Russian state television had cameras on the ground, in the air and even inside the Kremlin’s clock tower to document the culmination of four years of political intrigue. Before Putin began his drive through a deserted city center, Rossia 24, the government’s all-news satellite channel, swooped in through an open window of the Great Kremlin Palace to show soldiers of the Presidential Regiment goose-stepping past 3,000 guests, including Putin’s old friends Silvio Berlusconi and Gerhard Schroeder. Next to the shiny white stage in St. Andrew’s Hall stood Russia’s three First Ladies: Naina Yeltsina, Svetlana Medvedeva, and Lyudmila Putina. Other familiar, though not entirely expected, faces were Mikhail Prokhorov, the billionaire who had run as an independent presidential candidate, and Mikhail Gorbachev, a frequent Putin critic.
When Putin arrived at the Kremlin, he was received by Major General Oleg Galkin, the towering commander of the Presidential Regiment. Then the Kremlin chimes struck twelve noon – Rossia 24 zoomed in on the whirring cogs and gears of the clockwork in the Spasskaya Tower – and Dmitry Medvedev’s time as president was up. (One can only hope that as prime minister, he won’t be allowed to hold any more nonsensical speeches explaining that “freedom is better than non-freedom” or that badminton is a fun sport.)

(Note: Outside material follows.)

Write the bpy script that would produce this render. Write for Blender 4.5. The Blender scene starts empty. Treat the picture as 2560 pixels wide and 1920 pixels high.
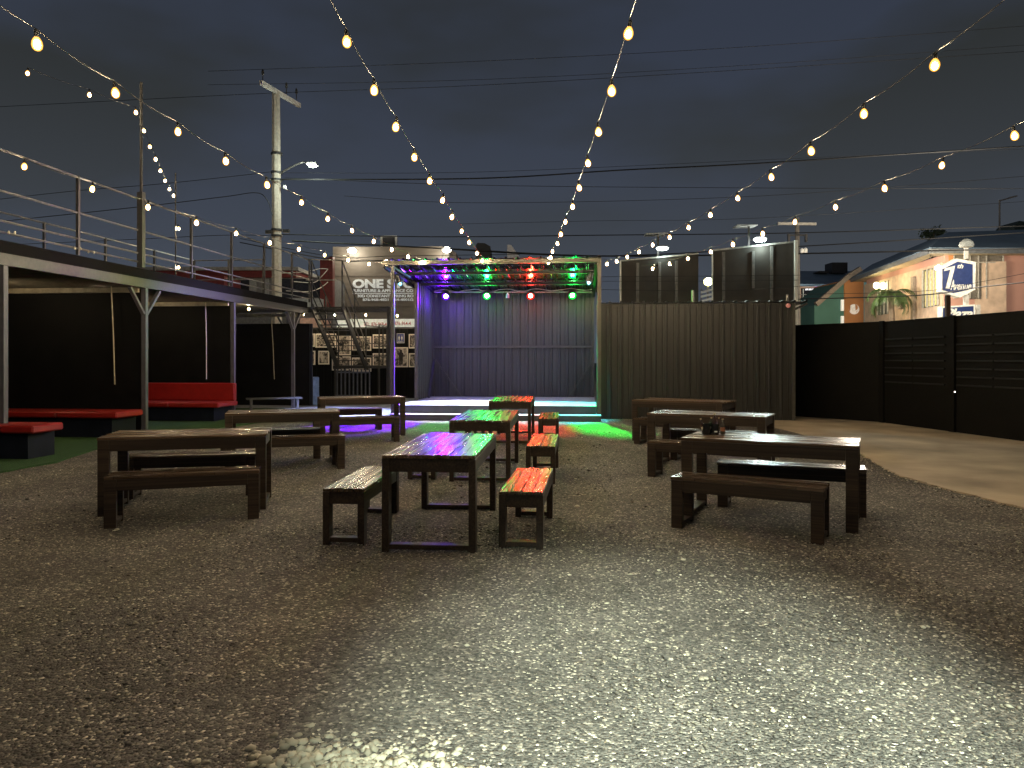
import bpy, math, random
import numpy as np
from mathutils import Vector, Matrix
random.seed(7)
R = math.radians
S = bpy.context.scene
COL = S.collection
# ---------------------------------------------------------------- camera
F, H, YAW = 1850.0, 1.5, R(5.7)
cam = bpy.data.objects.new('camera', bpy.data.cameras.new('camera'))
COL.objects.link(cam)
cam.location = (0, 0, H)
cam.rotation_euler = (R(90), 0, YAW)
cam.data.sensor_width = 36
cam.data.lens = F / 2560 * 36
cam.data.shift_y = -63 / 2560
cam.data.clip_end = 600
S.camera = cam
# ---------------------------------------------------------------- night sky
W = bpy.data.worlds.new('World'); S.world = W; W.use_nodes = True
nt = W.node_tree; nt.nodes.clear()
def N(nt, t, **k):
    n = nt.nodes.new(t)
    for a, b in k.items(): setattr(n, a, b)
    return n
out = N(nt, 'ShaderNodeOutputWorld'); bg = N(nt, 'ShaderNodeBackground')
tc = N(nt, 'ShaderNodeTexCoord'); mp = N(nt, 'ShaderNodeMapping'); mp.inputs['Scale'].default_value = (1.3, 1.3, 3.4)
mp.inputs['Location'].default_value = (0.35, 0.1, 0.2)
nz = N(nt, 'ShaderNodeTexNoise'); nz.inputs['Scale'].default_value = 1.7; nz.inputs['Detail'].default_value = 4; nz.inputs['Roughness'].default_value = .45
cr = N(nt, 'ShaderNodeValToRGB')
cr.color_ramp.elements[0].position = .43; cr.color_ramp.elements[0].color = (.026, .029, .029, 1)
cr.color_ramp.elements[1].position = .60; cr.color_ramp.elements[1].color = (.036, .045, .068, 1)
sx = N(nt, 'ShaderNodeSeparateXYZ'); mr = N(nt, 'ShaderNodeMapRange')
mr.inputs['From Min'].default_value = 0.0; mr.inputs['From Max'].default_value = .42
mr.inputs['To Min'].default_value = 1; mr.inputs['To Max'].default_value = 0
mx = N(nt, 'ShaderNodeMixRGB'); mx.inputs[2].default_value = (.075, .088, .112, 1)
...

If Medvedev bathed in the pomp of his office, Putin acted like it was all old hat. He rattled off the oath of office partially by memory, and after a choir sang the national anthem, he produced his inaugural speech from his suit pocket and placed it on the lectern.

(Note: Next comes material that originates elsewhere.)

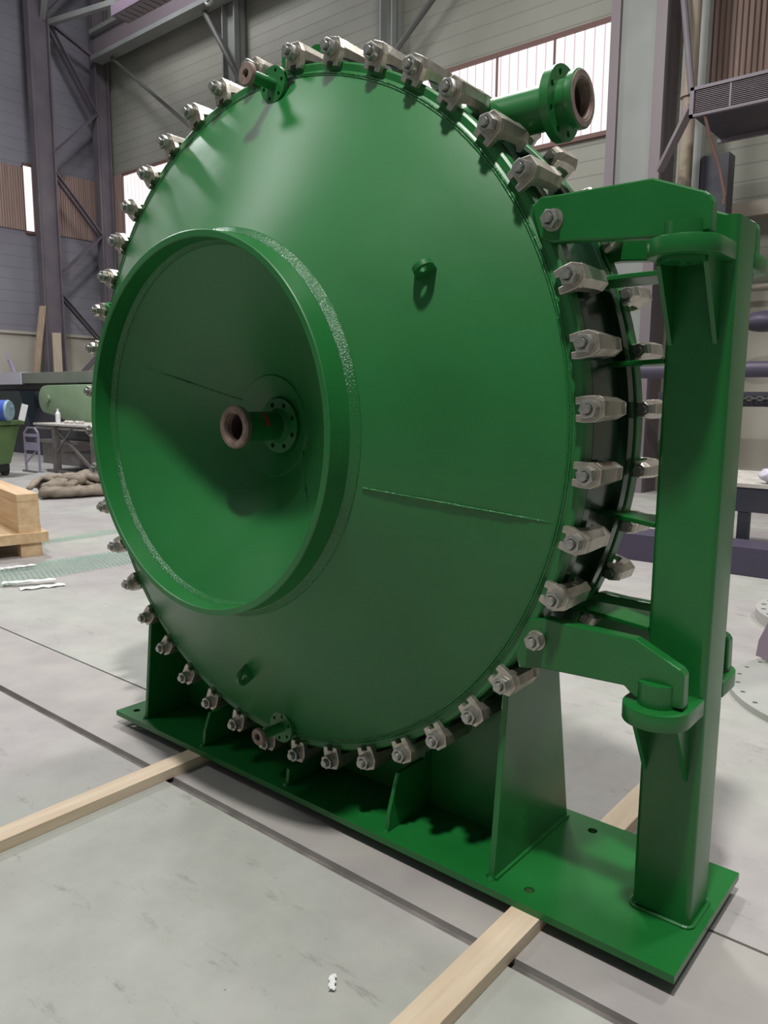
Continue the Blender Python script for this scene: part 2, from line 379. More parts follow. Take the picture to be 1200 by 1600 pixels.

Putin spoke for five minutes. The meaning of his whole life has been to serve the Russian people, he said. Putin thanked Medvedev for providing “continuity and sustainability,” only to announce that “a new phase of national development” was beginning today.
Putin didn’t make even an oblique reference to the hundreds of anti-government protesters who had been arrested in yesterday’s demonstration. Instead, he vaguely called for unity and patriotism.

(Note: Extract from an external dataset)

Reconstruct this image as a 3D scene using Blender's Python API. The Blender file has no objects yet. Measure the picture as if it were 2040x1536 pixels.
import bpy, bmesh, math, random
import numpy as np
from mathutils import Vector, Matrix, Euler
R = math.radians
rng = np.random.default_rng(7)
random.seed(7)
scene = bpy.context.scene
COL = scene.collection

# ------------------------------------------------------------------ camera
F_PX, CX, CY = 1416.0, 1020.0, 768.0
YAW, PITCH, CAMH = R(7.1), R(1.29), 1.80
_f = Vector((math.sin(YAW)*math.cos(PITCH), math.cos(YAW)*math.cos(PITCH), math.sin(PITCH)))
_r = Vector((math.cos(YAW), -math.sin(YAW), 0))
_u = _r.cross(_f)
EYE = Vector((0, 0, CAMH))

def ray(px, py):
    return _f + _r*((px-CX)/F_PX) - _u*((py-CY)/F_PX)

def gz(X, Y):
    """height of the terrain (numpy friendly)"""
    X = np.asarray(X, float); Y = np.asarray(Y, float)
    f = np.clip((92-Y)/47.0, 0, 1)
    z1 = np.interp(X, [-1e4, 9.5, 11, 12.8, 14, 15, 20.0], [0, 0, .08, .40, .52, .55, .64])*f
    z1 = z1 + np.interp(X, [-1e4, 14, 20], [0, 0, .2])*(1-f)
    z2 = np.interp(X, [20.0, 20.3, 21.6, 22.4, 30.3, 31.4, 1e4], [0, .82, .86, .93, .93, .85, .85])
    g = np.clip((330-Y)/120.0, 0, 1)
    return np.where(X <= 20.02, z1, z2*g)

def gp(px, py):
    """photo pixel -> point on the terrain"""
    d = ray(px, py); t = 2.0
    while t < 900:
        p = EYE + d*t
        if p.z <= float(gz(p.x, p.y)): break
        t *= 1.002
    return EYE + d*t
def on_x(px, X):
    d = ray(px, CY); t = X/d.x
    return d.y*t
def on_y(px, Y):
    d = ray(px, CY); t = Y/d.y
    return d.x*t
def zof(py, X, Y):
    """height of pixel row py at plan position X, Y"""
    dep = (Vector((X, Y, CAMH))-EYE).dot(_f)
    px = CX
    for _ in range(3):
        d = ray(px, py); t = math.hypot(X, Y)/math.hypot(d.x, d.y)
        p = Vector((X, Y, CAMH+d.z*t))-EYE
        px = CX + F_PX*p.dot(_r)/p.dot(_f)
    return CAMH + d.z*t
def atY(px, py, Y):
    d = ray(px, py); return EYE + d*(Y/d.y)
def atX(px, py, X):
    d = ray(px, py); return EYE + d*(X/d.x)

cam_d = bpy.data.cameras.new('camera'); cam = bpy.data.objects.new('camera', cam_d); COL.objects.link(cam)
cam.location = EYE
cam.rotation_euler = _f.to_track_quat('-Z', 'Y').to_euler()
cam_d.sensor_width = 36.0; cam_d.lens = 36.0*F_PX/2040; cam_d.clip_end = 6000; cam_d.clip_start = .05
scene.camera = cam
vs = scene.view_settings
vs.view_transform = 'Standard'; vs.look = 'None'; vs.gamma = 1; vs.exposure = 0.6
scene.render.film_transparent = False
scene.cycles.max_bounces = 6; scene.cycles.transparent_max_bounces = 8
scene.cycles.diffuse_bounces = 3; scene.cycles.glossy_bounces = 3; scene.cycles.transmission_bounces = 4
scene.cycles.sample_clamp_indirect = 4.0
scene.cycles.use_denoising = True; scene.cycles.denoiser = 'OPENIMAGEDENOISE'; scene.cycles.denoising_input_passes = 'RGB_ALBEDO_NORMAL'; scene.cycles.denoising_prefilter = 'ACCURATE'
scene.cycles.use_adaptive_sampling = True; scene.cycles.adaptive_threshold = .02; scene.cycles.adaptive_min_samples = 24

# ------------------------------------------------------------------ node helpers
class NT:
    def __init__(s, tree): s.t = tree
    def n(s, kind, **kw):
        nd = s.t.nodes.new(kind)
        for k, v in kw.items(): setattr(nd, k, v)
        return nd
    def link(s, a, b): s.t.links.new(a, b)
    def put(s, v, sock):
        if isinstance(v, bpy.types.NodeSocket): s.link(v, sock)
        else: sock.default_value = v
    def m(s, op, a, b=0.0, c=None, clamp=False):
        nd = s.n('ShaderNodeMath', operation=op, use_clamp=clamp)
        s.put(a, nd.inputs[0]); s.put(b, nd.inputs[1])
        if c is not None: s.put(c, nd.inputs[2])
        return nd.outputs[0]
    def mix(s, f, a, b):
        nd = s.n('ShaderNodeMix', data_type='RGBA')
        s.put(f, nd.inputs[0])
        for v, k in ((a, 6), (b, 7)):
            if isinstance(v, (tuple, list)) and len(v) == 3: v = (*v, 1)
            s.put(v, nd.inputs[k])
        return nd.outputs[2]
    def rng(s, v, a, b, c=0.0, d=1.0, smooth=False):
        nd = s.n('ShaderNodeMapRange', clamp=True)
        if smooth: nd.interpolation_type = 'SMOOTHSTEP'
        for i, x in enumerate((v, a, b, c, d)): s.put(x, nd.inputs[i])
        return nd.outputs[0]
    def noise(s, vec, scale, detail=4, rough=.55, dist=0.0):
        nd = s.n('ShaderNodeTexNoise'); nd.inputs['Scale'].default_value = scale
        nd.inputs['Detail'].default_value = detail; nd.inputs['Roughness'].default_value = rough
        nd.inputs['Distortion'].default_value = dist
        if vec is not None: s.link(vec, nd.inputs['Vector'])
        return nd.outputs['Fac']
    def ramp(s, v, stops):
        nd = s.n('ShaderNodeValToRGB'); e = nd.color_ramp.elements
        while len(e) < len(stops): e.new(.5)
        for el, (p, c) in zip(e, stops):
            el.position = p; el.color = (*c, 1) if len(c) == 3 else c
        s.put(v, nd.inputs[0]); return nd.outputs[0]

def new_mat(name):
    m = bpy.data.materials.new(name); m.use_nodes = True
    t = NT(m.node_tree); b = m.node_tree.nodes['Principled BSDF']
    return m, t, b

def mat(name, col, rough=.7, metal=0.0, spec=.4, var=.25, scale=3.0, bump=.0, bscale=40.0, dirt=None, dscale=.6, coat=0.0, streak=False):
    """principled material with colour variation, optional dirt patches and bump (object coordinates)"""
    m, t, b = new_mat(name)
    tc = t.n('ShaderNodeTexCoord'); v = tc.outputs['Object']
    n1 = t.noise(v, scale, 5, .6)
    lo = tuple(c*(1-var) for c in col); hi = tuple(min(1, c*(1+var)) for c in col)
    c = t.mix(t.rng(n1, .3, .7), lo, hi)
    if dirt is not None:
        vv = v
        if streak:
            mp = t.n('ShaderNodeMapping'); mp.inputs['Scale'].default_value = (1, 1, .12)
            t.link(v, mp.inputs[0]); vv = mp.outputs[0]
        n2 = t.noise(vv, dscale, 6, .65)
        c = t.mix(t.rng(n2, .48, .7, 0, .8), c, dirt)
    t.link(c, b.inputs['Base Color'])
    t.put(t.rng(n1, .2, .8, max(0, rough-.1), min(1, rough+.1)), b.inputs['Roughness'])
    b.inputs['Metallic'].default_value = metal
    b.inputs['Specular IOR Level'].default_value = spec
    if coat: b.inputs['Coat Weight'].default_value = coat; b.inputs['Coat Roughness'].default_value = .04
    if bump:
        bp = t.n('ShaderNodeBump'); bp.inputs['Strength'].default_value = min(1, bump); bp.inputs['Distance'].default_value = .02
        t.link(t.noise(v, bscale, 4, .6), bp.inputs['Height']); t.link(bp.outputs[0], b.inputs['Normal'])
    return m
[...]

“We want to and will live in a democratic country,” Putin said. “We want to and will live in a successful Russia, which is respected in the world as a reliable, open, honest and predictable partner.”
Putin strode off purposefully along a red carpet, while his inner circle politely clapped. When he left St. Andrew’s Hall, passed through St. Alexander’s Hall and finally reached St. George’s Hall, the status of the guests had dropped off considerably. Middle-aged dames and elderly gents thrust their hands over the rope barrier at Putin, who was obliged to press some flesh. Then he disappeared to collect the suitcase with Russia’s nuclear launch codes from Medvedev.
I doubt anybody in Moscow’s protest movement sincerely believed that peaceful demonstrations could somehow stop Putin from reassuming the presidency today. But just because Putin has managed to check off the boxes “nomination,” “election” and “inauguration,” doesn’t mean that he’s home free.
Putin is not a loved president, he’s a default president. A majority of Russian voters gave Putin a third term for no other reason than that they saw no alternative to him – not because they actively support him. That’s why Putin’s campaign found it impossible to organize anything even resembling a modern political rally.
As yesterday’s protest in Moscow showed, tens of thousands of people are still prepared to take to the streets, and the more radical elements are starting to lose patience. In such a tense atmosphere, almost anything – an egregious incident of police brutality or a traffic accident involving a government official – could spark the wrath of Muscovites.
As I have argued in this blog and elsewhere, Putin will struggle to rule Russia without the support of Moscow. On most days it’s not a ghost town.
(Disclosure: At present, Lucian is mentally but not physically in Moscow.)